The second thing that a leader can contribute to collaborative work is the gift of time. Counter-intuitively, this doesn’t mean ‘all the time in the world’. The most successful innovation processes involve setting strict temporal constraints on teams and challenging them to see what they can produce in this time. Working to a temporal constraint inspires teams to pull together and invest 100% in the creative activity. If the session fails to produce a valuable result, the team resets the stopwatch and starts again.
The third thing that a leader can contribute to collaborative work is the innovation space itself. More than just a physical space, kitted out with tools, this is a social and cultural space as well, a space in which people feel comfortable throwing around ideas, making mistakes, and showcasing their gifts. Without a social and cultural space that supports these activities, it can be hard to convince people to commit to collaborative work, and impossible to create the kind of gifting dynamic that drives continuous innovation.
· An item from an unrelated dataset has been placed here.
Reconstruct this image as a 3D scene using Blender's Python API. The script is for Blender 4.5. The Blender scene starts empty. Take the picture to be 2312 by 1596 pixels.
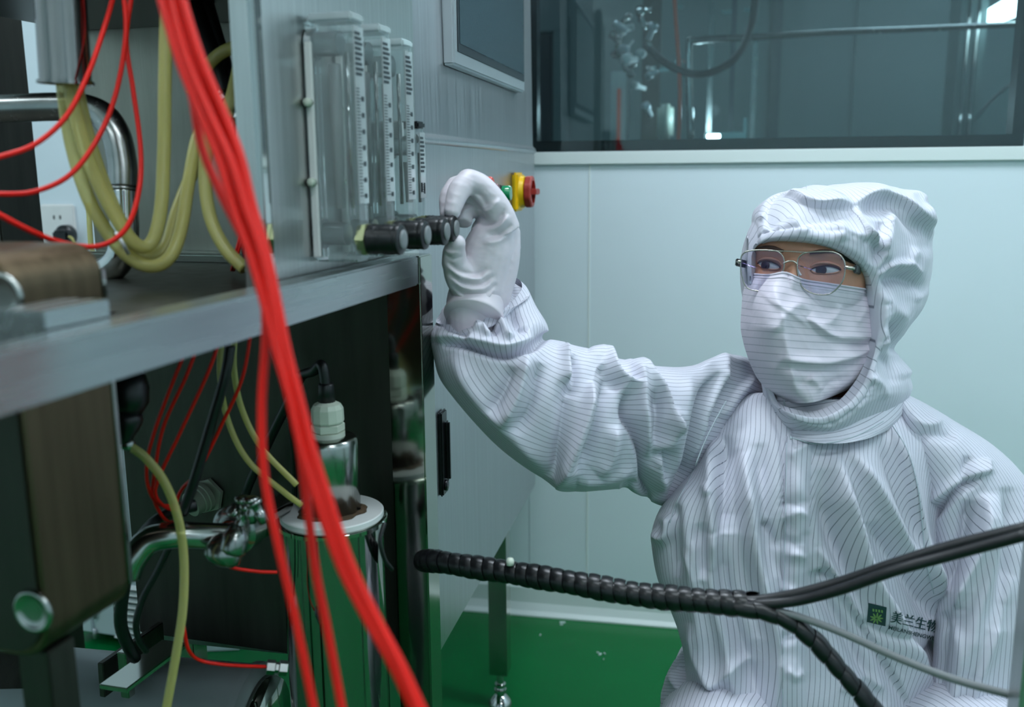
import bpy, bmesh, math, random
import numpy as np
from mathutils import Vector, Matrix
from mathutils.bvhtree import BVHTree
random.seed(7); rng = np.random.RandomState(7)
SC = bpy.context.scene
COL = SC.collection
rad = math.radians

# ------------------------------------------------------------------ camera
F, CX, CY = 2140.0, 1156.0, 798.0
CAM = np.array([0.0, 0.0, 1.10])
def rot(a, ax):
    c, s = math.cos(a), math.sin(a)
    return np.array({'x': [[1, 0, 0], [0, c, -s], [0, s, c]], 'z': [[c, -s, 0], [s, c, 0], [0, 0, 1]]}[ax])
R = rot(rad(15.9), 'z') @ rot(rad(90 - 10.9), 'x') @ rot(rad(-0.5), 'z')
cd = bpy.data.cameras.new('camera'); cam = bpy.data.objects.new('camera', cd); COL.objects.link(cam)
m4 = Matrix([list(R[0]) + [0], list(R[1]) + [0], list(R[2]) + [1.10], [0, 0, 0, 1]]); cam.matrix_world = m4
cd.sensor_fit = 'HORIZONTAL'; cd.sensor_width = 36; cd.lens = F / 2312 * 36; cd.clip_start = 0.02
cd.dof.use_dof = True; cd.dof.focus_distance = 1.28; cd.dof.aperture_fstop = 4.2
SC.camera = cam
# ------------------------------------------------------------------ world, exposure
w = bpy.data.worlds.new('world'); SC.world = w; w.use_nodes = True
w.node_tree.nodes['Background'].inputs[0].default_value = (0.55, 0.75, 0.8, 1)
w.node_tree.nodes['Background'].inputs[1].default_value = 0.25
SC.view_settings.view_transform = 'Standard'; SC.view_settings.look = 'None'
SC.view_settings.exposure = 0.0; SC.view_settings.gamma = 1.0; SC.view_settings.use_curve_mapping = False
SC.cycles.use_denoising = True; SC.cycles.max_bounces = 8; SC.cycles.caustics_reflective = False

# room frame: back wall through OW, its direction U, normal N towards the camera
RA = rad(4.6)
U = np.array([math.cos(RA), math.sin(RA), 0.0]); N = np.array([math.sin(RA), -math.cos(RA), 0.0]); OW = np.array([-0.46, 2.178, 0.0])
ZV = np.array([0, 0, 1.0])
def RM(s, n, z): return OW + U * s + N * n + ZV * z

def lamp(name, s, n, z, sx, sy, watts, color=(0.79, 0.88, 1.0)):
    l = bpy.data.lights.new(name, 'AREA'); l.shape = 'RECTANGLE'; l.size = sx; l.size_y = sy; l.energy = watts; l.color = color
    o = bpy.data.objects.new(name, l); COL.objects.link(o); o.location = RM(s, n, z); o.rotation_euler = (0, 0, RA)
    return o
PANELS = [(-0.25, 1.0), (1.5, 0.7), (-1.9, 2.0), (0.5, 2.3), (1.5, 3.4), (-0.9, 3.6)]
for i, (s, n) in enumerate(PANELS):
    lamp('panel_light', s, n, 2.545, 1.15, 0.28, [23.5, 9, 2.5, 4.5, 4, 2][i])

# ------------------------------------------------------------------ pixel helpers
def ray(x, y): return R @ np.array([(x - CX) / F, -(y - CY) / F, -1.0])
def D(x, y, d): return CAM + ray(x, y) * d
def onX(x, y, X): r = ray(x, y); return CAM + r * ((X - CAM[0]) / r[0])
def onY(x, y, Y): r = ray(x, y); return CAM + r * ((Y - CAM[1]) / r[1])
def onZ(x, y, Z): r = ray(x, y); return CAM + r * ((Z - CAM[2]) / r[2])
def onP(x, y, p, n): r = ray(x, y); return CAM + r * (np.dot(p - CAM, n) / np.dot(r, n))
def projv(P):
    c = (P - CAM) @ R
    return np.stack([CX + F * c[:, 0] / -c[:, 2], CY - F * c[:, 1] / -c[:, 2], -c[:, 2]], 1)
RIGHT = R[:, 0]; UPC = R[:, 1]; BACK = R[:, 2]      # camera right, up, towards viewer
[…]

The innovation space is the ‘original gift’ that enables the other four gifts to come into play. By leading with a noble cause and a judicious set of temporal constraints, great leaders make space for inspired creation.
In forthcoming posts, I will discuss how the four gifts framework can be applied in the context of co-design, agile development, and lean start-up work. Hopefully, this post has at least given you an idea of the kinds of questions that you need to ask in order to create an innovation culture.
If you employ collaborative techniques, you are making space for gifting. So check your performance against the four gifts. Are you giving people the opportunity to employ their personal gifts, or are they expected to perform specific tasks or play out certain roles? Have you created an environment for fast-paced, collaborative input, or is the gifting dynamic being blocked in some way? Is your team excited about the incredible gifts that they are developing for end-users, or are they boring themselves silly by iterating on what has come before? Do your leaders take innovation culture personally, priming it with purpose and nurturing it like a gift? If they are not, they are missing out on the magic, and chances are you are too.